__Task description__: Leave the pictures out and copy exactly the lines from the line containing "Build this scene" to the line containing "return Vector(((u - CX) * Y / F, Y, CH", both lines included.

═══

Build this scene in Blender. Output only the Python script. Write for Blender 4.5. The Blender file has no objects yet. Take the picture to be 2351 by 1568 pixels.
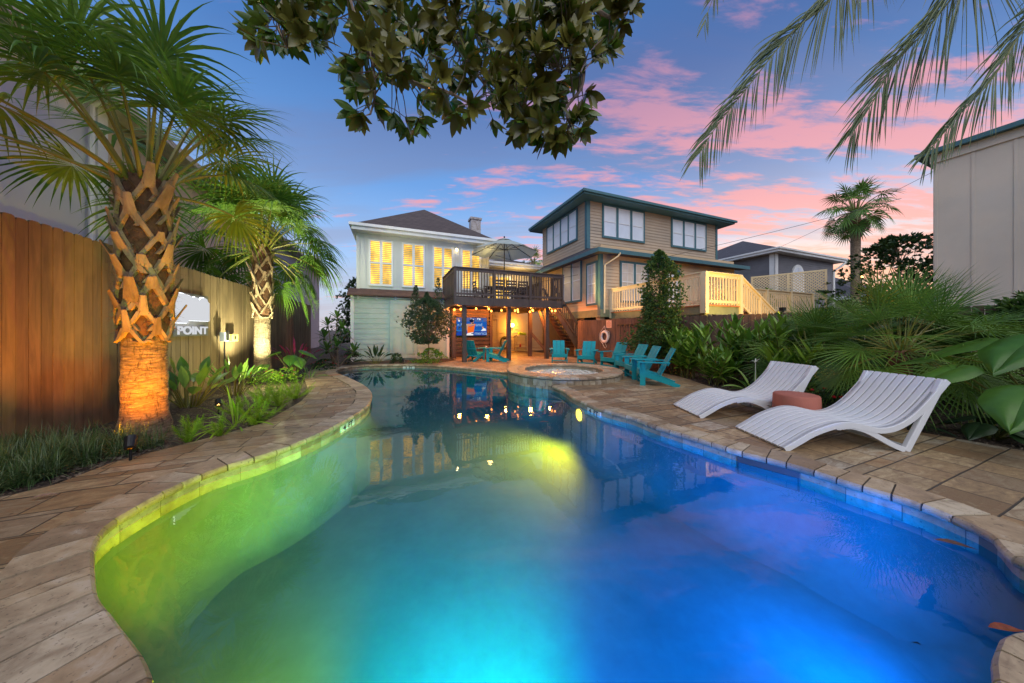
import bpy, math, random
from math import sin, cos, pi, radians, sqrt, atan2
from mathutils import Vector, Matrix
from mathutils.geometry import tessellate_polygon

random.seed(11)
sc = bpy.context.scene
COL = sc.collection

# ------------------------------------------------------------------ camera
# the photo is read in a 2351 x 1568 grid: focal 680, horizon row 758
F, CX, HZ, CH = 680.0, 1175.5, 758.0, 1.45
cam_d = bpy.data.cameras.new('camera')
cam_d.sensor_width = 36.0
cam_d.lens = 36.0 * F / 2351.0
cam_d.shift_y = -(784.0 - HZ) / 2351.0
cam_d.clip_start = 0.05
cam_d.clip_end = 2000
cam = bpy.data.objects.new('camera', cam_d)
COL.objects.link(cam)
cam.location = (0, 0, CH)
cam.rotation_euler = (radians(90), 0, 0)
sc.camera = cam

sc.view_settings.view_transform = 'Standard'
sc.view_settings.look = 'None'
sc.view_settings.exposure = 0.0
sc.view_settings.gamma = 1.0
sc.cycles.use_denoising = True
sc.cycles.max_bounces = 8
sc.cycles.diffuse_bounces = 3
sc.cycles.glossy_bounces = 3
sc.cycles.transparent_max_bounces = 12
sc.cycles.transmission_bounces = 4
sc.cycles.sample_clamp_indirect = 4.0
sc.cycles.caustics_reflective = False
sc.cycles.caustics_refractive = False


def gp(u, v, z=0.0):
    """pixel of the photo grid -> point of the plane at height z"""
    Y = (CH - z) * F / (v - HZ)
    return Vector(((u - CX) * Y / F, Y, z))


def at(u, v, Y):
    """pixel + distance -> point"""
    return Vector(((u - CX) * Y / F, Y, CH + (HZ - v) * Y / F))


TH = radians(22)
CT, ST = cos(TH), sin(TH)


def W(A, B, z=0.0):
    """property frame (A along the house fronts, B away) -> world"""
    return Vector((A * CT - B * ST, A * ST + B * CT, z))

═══

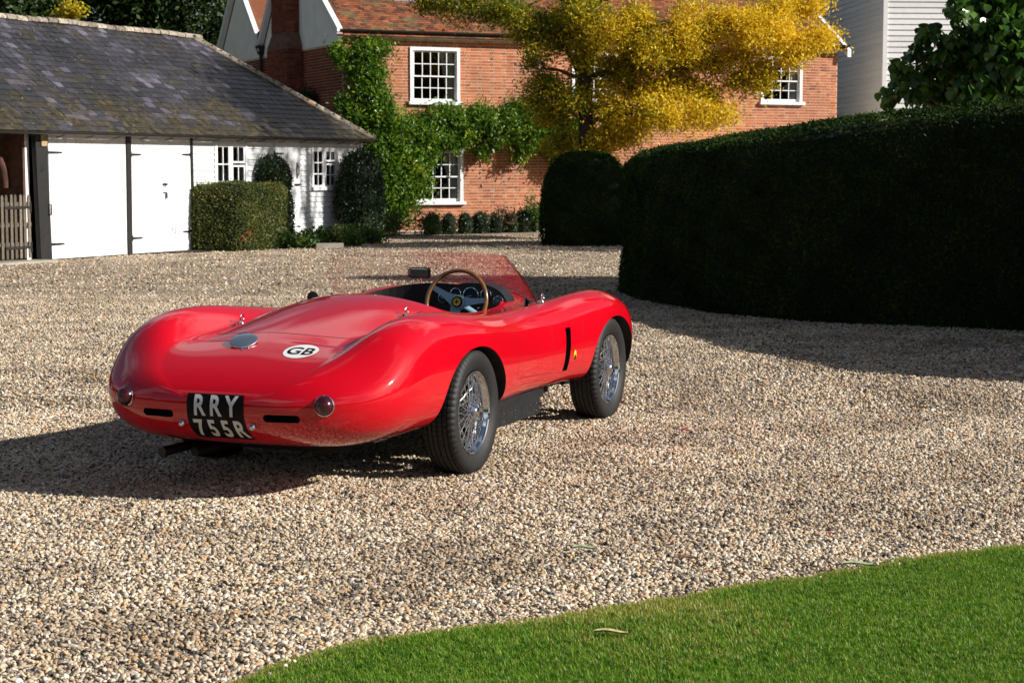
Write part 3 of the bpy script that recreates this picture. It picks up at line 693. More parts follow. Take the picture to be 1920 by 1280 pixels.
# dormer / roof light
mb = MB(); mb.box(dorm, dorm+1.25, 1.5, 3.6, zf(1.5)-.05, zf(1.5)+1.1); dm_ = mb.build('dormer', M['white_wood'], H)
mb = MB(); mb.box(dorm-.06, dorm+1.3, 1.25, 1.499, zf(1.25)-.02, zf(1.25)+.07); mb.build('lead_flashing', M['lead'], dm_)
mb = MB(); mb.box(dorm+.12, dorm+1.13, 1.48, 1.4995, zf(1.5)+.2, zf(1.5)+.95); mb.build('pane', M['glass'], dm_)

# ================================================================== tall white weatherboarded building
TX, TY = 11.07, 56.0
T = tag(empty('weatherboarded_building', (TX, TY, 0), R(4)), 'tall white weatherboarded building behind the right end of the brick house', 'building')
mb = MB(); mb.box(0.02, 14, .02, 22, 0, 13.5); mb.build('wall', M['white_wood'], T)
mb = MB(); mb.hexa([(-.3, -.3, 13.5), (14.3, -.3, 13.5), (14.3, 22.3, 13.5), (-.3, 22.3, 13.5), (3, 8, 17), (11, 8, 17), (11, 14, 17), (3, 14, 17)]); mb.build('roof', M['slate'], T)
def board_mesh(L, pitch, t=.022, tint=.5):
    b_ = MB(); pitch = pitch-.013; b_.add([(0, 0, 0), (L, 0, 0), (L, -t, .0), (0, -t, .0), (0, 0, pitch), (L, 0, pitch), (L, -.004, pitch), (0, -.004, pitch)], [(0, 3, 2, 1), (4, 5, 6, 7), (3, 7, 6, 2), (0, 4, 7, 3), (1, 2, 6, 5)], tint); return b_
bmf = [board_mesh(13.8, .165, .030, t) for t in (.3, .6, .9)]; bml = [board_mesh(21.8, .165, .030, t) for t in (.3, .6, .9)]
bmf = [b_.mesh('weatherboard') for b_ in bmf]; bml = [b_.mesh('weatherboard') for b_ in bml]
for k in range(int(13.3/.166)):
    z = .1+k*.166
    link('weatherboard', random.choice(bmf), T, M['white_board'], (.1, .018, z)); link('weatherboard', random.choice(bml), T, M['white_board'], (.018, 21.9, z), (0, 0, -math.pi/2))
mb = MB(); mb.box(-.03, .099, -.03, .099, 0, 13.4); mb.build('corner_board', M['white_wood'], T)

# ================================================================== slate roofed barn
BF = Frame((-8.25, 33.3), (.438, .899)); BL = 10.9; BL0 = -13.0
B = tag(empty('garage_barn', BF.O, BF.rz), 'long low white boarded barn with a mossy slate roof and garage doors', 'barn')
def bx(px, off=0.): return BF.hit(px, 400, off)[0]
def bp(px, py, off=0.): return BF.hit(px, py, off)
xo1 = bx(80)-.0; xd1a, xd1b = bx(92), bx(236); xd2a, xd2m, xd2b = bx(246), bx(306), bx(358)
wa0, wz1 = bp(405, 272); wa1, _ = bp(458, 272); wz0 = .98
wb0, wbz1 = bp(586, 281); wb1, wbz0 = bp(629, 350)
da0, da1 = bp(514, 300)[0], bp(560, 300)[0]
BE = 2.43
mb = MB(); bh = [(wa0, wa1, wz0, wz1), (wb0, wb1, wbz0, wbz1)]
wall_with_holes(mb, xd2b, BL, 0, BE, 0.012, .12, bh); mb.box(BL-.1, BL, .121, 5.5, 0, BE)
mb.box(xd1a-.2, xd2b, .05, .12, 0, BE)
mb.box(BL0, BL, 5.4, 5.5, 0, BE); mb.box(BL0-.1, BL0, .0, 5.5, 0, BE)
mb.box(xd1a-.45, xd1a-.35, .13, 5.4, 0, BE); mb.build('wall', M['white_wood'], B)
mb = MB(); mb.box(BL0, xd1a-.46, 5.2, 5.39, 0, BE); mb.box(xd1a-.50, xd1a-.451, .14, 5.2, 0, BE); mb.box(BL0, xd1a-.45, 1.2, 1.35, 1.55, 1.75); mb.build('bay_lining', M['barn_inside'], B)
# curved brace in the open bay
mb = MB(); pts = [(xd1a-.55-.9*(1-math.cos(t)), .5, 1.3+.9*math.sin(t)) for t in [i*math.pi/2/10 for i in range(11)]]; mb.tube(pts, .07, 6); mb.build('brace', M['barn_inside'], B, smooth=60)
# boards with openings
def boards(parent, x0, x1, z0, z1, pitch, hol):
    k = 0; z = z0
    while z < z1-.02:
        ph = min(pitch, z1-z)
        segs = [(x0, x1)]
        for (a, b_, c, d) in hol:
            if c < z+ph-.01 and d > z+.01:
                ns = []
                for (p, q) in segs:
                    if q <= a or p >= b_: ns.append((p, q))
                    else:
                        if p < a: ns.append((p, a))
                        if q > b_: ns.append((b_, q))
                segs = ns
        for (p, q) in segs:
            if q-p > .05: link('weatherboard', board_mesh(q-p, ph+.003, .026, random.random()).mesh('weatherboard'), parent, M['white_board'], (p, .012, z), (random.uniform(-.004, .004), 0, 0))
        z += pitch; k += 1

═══

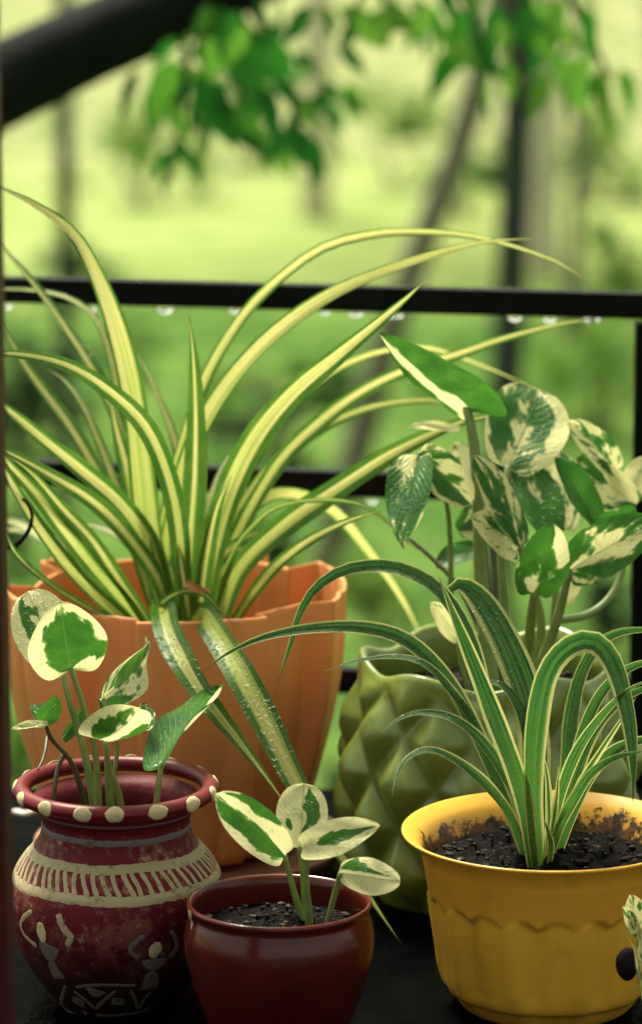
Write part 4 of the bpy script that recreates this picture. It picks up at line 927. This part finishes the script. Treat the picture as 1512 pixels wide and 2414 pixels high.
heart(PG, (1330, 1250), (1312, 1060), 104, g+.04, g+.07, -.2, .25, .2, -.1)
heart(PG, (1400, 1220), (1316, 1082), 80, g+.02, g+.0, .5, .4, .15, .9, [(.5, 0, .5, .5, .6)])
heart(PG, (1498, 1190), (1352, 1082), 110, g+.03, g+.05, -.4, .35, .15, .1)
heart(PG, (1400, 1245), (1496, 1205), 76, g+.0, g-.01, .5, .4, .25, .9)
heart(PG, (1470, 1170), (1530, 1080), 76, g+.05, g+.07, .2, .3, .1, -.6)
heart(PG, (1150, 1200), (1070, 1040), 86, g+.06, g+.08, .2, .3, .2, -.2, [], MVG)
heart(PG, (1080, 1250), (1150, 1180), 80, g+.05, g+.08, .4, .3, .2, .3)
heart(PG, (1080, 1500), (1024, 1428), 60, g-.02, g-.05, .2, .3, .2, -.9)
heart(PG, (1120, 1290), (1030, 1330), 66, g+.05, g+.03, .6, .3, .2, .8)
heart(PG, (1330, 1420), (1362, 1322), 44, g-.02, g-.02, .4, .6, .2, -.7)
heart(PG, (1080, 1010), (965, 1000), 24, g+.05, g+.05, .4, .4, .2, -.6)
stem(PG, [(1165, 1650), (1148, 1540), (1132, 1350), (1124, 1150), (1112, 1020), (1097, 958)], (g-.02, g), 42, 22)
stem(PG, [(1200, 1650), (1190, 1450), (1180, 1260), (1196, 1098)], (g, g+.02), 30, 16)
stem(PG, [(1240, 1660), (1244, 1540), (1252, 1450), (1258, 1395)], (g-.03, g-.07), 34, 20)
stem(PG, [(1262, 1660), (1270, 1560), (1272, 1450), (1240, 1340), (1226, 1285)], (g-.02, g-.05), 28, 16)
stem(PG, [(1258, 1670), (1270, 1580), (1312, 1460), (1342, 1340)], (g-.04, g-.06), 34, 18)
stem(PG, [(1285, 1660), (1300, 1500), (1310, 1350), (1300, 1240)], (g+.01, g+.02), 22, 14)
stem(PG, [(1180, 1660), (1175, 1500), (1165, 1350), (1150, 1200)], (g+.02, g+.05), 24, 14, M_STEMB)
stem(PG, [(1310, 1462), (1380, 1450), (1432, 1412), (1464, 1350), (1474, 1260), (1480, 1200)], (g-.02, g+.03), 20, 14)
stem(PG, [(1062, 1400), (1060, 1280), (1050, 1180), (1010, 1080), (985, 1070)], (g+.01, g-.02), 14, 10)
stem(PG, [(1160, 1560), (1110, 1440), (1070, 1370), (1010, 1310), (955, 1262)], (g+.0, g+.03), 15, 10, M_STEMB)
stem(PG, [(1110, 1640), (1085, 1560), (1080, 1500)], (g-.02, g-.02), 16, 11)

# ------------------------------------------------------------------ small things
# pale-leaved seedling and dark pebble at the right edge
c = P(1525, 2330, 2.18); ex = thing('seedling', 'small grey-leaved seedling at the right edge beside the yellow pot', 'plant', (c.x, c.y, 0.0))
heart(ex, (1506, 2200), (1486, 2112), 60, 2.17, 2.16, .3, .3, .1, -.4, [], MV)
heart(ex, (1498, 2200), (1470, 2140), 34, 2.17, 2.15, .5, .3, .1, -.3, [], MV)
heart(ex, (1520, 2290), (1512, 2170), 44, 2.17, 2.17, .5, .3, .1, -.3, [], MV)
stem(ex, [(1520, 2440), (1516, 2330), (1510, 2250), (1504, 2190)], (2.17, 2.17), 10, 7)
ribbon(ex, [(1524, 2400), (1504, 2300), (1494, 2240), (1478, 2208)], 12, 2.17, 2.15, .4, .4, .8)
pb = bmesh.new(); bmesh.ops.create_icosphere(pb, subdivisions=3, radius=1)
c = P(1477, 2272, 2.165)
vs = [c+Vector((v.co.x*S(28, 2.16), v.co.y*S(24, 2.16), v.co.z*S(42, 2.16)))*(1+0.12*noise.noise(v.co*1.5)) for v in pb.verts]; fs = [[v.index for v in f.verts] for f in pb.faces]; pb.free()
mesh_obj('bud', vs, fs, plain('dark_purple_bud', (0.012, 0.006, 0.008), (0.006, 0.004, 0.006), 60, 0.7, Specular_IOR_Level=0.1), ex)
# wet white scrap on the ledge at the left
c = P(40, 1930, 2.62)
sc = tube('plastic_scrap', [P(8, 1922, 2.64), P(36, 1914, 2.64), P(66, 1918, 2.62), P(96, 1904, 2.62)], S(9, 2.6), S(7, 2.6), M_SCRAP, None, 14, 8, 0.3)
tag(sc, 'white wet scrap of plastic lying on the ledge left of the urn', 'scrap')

═══

__Output below__:
Build this scene in Blender. Output only the Python script. Write for Blender 4.5. The Blender file has no objects yet. Take the picture to be 2351 by 1568 pixels.
import bpy, math, random
from math import sin, cos, pi, radians, sqrt, atan2
from mathutils import Vector, Matrix
from mathutils.geometry import tessellate_polygon

random.seed(11)
sc = bpy.context.scene
COL = sc.collection

# ------------------------------------------------------------------ camera
# the photo is read in a 2351 x 1568 grid: focal 680, horizon row 758
F, CX, HZ, CH = 680.0, 1175.5, 758.0, 1.45
cam_d = bpy.data.cameras.new('camera')
cam_d.sensor_width = 36.0
cam_d.lens = 36.0 * F / 2351.0
cam_d.shift_y = -(784.0 - HZ) / 2351.0
cam_d.clip_start = 0.05
cam_d.clip_end = 2000
cam = bpy.data.objects.new('camera', cam_d)
COL.objects.link(cam)
cam.location = (0, 0, CH)
cam.rotation_euler = (radians(90), 0, 0)
sc.camera = cam

sc.view_settings.view_transform = 'Standard'
sc.view_settings.look = 'None'
sc.view_settings.exposure = 0.0
sc.view_settings.gamma = 1.0
sc.cycles.use_denoising = True
sc.cycles.max_bounces = 8
sc.cycles.diffuse_bounces = 3
sc.cycles.glossy_bounces = 3
sc.cycles.transparent_max_bounces = 12
sc.cycles.transmission_bounces = 4
sc.cycles.sample_clamp_indirect = 4.0
sc.cycles.caustics_reflective = False
sc.cycles.caustics_refractive = False


def gp(u, v, z=0.0):
    """pixel of the photo grid -> point of the plane at height z"""
    Y = (CH - z) * F / (v - HZ)
    return Vector(((u - CX) * Y / F, Y, z))


def at(u, v, Y):
    """pixel + distance -> point"""
    return Vector(((u - CX) * Y / F, Y, CH + (HZ - v) * Y / F))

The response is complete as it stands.